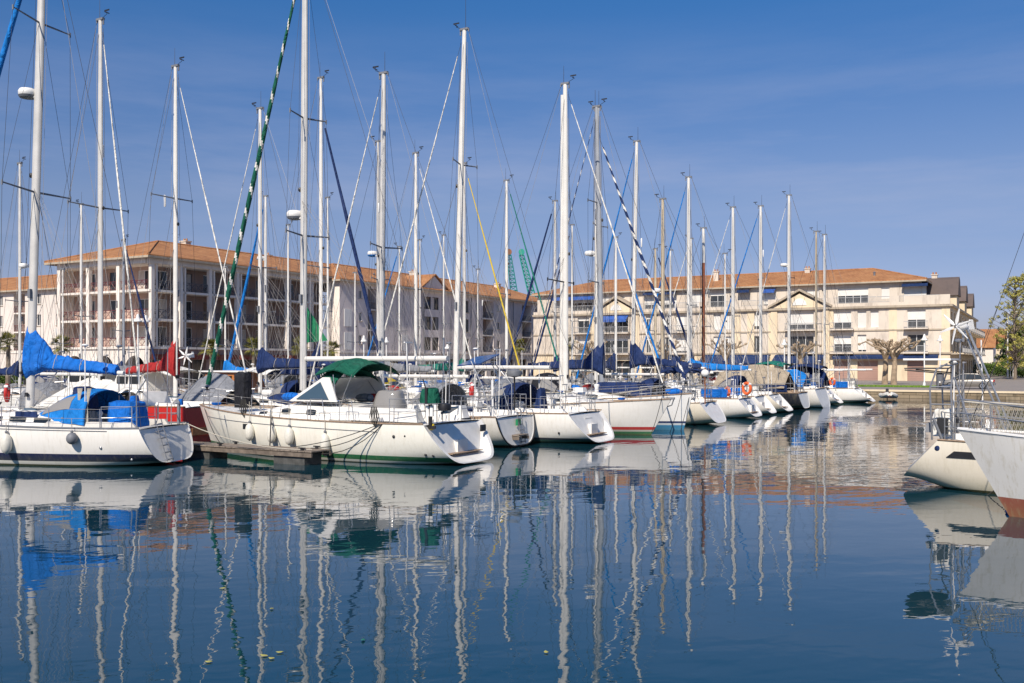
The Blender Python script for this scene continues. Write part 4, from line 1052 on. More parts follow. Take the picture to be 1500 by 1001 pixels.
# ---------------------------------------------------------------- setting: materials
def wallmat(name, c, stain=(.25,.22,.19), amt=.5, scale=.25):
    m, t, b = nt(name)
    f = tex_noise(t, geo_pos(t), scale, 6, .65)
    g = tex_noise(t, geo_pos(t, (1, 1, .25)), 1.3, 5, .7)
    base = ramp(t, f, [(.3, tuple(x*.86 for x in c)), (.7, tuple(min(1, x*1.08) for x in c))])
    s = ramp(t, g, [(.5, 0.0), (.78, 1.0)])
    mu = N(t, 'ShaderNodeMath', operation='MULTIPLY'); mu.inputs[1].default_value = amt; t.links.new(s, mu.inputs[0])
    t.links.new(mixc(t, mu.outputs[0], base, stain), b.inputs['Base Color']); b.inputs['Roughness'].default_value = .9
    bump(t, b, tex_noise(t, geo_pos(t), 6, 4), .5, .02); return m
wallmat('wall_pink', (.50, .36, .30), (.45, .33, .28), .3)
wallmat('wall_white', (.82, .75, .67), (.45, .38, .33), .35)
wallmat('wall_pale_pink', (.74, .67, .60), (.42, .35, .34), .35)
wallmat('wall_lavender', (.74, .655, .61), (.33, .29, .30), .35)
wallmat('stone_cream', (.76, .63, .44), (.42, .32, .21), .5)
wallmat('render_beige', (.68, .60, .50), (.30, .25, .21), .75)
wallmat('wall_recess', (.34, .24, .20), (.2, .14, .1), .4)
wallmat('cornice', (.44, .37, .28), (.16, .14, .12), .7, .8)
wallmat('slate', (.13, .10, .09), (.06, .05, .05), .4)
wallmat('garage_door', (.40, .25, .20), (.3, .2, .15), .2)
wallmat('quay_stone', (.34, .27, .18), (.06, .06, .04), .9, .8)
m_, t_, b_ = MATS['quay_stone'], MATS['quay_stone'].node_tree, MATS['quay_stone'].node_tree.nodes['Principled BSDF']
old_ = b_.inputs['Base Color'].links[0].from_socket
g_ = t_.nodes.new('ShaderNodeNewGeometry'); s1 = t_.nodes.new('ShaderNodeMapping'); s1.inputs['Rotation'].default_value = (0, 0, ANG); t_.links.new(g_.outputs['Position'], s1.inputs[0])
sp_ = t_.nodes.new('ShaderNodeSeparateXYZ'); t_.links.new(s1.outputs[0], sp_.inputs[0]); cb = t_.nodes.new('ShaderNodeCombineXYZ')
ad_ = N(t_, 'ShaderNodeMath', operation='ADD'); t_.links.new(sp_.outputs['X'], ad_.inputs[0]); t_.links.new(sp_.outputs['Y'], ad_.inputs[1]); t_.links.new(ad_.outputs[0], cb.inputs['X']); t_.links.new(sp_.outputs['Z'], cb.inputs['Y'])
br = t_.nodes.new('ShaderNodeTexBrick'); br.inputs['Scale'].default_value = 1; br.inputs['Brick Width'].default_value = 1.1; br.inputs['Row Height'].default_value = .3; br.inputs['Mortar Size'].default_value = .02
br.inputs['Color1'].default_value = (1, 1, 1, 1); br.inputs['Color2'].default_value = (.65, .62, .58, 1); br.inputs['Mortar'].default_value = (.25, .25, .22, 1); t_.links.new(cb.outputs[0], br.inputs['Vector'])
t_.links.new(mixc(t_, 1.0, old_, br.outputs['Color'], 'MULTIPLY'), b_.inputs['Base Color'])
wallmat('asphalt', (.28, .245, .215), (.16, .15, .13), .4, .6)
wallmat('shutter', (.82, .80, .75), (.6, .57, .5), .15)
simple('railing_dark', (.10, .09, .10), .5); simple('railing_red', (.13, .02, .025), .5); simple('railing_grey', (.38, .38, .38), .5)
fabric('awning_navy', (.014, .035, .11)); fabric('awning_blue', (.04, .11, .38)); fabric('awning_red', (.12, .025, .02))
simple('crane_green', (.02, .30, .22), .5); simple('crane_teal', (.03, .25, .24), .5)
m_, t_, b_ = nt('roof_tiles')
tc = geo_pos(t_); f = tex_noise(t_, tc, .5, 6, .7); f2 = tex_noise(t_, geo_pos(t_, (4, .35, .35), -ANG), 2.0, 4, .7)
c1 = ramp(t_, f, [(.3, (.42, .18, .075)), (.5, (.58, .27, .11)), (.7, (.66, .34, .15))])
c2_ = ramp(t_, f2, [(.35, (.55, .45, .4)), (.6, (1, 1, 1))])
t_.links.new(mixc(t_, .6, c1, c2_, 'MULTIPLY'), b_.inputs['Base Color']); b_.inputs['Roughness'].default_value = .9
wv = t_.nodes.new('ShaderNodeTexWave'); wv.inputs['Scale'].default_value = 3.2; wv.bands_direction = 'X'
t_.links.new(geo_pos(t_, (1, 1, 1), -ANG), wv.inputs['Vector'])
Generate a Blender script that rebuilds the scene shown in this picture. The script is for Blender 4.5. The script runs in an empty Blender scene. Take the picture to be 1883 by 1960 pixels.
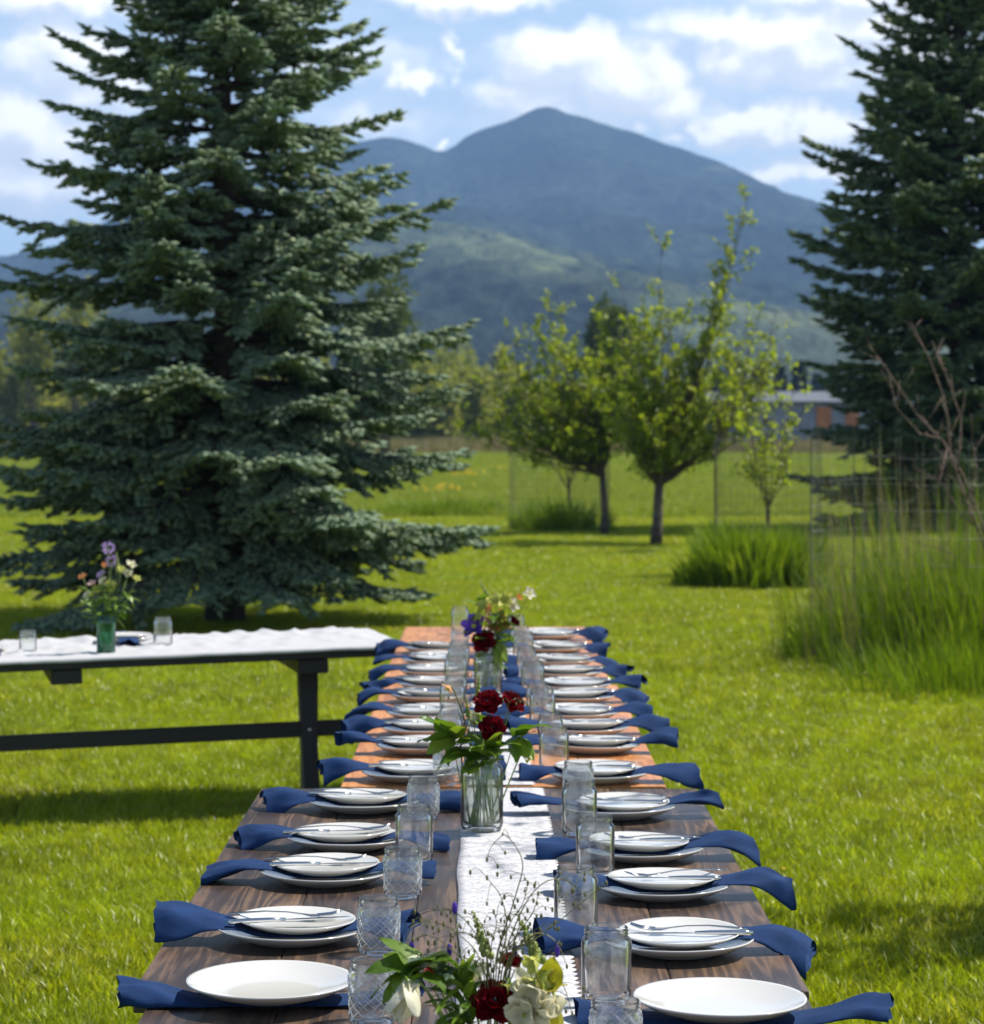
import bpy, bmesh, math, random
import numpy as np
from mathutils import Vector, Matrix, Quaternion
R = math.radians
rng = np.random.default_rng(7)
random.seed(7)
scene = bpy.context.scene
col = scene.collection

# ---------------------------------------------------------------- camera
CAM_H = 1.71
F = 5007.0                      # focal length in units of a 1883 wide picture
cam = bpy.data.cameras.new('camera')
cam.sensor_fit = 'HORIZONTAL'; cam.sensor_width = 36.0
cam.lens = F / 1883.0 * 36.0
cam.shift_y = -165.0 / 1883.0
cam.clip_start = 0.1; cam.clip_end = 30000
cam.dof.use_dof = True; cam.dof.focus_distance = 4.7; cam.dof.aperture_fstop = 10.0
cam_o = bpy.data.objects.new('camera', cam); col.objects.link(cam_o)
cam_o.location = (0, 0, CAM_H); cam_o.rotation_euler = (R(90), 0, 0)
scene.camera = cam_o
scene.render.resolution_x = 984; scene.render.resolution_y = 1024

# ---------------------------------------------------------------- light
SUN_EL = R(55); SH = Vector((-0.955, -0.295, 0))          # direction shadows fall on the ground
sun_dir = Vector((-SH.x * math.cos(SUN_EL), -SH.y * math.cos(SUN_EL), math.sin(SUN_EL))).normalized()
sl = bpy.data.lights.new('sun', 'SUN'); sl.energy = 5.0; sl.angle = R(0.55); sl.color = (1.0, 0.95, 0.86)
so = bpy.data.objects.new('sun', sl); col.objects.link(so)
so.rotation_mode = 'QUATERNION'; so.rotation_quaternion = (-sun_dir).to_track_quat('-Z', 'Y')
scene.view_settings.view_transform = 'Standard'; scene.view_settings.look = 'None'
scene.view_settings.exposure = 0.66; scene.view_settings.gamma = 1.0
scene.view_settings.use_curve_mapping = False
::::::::
■ WHAT YOU ARE ASKED TO DO
Check each line of the records for the word "picture", and show the lines that contain it.

■ CORRECT OUTPUT
The Blender Python script for this scene continues. Write part 4, from line 1052 on. More parts follow. Take the picture to be 1500 by 1001 pixels.
Generate a Blender script that rebuilds the scene shown in this picture. The script is for Blender 4.5. The script runs in an empty Blender scene. Take the picture to be 1883 by 1960 pixels.
F = 5007.0                      # focal length in units of a 1883 wide picture